-- Begin --

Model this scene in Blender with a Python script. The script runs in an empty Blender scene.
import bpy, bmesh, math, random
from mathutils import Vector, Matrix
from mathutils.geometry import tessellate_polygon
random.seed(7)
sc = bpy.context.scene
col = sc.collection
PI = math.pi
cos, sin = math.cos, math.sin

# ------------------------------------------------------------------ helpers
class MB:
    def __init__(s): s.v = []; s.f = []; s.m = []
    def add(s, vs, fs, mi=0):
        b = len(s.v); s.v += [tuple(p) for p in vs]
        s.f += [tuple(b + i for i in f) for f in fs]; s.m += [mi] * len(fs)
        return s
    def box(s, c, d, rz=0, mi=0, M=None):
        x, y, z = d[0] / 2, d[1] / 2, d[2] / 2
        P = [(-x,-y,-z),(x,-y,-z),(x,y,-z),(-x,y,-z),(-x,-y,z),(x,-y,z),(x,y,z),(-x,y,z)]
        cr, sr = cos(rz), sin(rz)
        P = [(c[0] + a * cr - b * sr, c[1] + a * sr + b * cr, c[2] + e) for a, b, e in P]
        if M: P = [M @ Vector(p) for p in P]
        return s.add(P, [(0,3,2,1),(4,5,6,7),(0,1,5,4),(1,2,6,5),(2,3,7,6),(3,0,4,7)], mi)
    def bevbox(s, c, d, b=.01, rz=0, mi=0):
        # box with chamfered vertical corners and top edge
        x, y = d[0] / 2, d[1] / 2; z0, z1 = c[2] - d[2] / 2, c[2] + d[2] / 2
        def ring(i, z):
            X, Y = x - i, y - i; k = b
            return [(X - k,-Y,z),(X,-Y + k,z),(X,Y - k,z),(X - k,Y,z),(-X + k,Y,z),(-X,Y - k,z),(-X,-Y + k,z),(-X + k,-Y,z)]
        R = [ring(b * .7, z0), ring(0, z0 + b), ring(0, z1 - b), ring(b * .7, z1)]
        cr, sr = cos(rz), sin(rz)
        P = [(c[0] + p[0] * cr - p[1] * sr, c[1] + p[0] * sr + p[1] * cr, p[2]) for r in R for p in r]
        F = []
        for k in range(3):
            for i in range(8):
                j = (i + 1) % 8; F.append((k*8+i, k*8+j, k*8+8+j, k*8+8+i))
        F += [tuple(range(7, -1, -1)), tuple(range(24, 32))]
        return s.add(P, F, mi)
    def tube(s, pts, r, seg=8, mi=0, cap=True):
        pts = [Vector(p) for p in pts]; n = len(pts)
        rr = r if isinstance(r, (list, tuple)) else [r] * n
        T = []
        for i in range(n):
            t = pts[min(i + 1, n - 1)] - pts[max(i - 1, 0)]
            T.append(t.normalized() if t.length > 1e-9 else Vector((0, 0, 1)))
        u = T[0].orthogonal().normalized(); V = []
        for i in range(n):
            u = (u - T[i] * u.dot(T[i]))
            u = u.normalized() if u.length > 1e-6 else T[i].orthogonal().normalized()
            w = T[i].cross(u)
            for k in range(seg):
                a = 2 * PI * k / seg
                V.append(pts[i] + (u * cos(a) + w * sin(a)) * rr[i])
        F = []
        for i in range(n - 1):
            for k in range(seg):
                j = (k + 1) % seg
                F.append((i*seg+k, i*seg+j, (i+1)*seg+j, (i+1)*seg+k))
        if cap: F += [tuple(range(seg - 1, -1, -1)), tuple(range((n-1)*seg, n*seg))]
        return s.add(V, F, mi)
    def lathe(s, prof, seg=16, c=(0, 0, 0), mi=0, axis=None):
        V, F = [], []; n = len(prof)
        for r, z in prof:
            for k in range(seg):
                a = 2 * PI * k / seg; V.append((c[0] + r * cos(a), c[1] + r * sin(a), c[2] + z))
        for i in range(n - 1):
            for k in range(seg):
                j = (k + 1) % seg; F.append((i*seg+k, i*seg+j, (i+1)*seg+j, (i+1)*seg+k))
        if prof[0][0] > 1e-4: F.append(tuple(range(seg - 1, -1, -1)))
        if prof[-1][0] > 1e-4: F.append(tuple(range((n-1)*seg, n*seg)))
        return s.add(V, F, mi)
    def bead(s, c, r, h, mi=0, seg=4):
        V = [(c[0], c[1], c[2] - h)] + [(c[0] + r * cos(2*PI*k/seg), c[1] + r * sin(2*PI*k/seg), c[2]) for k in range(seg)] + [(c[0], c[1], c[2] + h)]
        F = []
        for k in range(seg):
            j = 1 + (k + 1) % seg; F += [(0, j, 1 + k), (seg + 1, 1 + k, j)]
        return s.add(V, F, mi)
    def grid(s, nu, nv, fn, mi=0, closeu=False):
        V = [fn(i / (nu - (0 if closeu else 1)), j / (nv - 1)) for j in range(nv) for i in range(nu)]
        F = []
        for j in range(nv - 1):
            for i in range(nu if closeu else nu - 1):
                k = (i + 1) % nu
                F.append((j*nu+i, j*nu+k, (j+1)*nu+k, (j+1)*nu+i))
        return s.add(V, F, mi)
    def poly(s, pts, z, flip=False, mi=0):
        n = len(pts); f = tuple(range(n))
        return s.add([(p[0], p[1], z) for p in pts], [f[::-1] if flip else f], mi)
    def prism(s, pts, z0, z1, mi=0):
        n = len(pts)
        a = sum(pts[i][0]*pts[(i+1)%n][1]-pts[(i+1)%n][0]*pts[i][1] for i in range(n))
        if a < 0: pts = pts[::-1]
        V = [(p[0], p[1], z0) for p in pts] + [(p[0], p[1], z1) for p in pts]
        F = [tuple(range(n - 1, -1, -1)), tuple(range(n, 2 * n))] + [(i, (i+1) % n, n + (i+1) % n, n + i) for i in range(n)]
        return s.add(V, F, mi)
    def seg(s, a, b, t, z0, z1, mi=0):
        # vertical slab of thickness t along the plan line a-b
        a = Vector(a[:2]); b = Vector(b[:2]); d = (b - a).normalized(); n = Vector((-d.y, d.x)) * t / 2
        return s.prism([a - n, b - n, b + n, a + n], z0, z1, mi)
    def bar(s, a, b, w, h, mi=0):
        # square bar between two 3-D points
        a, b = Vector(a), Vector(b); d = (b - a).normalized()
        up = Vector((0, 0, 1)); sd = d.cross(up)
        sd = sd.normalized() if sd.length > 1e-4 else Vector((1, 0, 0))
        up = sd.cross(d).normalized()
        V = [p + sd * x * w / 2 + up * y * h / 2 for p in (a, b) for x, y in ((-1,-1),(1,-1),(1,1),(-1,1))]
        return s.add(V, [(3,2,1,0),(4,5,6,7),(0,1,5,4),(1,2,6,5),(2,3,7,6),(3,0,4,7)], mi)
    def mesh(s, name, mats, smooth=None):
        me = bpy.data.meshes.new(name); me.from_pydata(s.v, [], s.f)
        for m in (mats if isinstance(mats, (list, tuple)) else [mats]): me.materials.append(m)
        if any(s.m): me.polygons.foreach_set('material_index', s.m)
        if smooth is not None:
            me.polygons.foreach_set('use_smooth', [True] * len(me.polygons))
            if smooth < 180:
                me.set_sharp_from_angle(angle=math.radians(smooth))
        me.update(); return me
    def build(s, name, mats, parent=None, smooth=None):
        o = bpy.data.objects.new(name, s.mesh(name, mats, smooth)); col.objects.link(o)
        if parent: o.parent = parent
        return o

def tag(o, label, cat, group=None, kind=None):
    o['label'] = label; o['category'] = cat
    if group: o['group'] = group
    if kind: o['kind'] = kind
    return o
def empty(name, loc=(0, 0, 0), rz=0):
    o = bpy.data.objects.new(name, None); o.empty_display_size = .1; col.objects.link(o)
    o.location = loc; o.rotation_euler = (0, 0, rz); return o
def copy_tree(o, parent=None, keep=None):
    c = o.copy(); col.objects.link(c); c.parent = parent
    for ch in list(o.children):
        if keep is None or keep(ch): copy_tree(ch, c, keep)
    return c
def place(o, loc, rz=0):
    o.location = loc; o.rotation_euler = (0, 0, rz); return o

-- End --

## Problem to solve
Exactly as they stand, set down the lines from the top of the data through the line with "cos, sin = math.cos, math.sin".

## Result for this task
Model this scene in Blender with a Python script. The script runs in an empty Blender scene.
import bpy, bmesh, math, random
from mathutils import Vector, Matrix
from mathutils.geometry import tessellate_polygon
random.seed(7)
sc = bpy.context.scene
col = sc.collection
PI = math.pi
cos, sin = math.cos, math.sin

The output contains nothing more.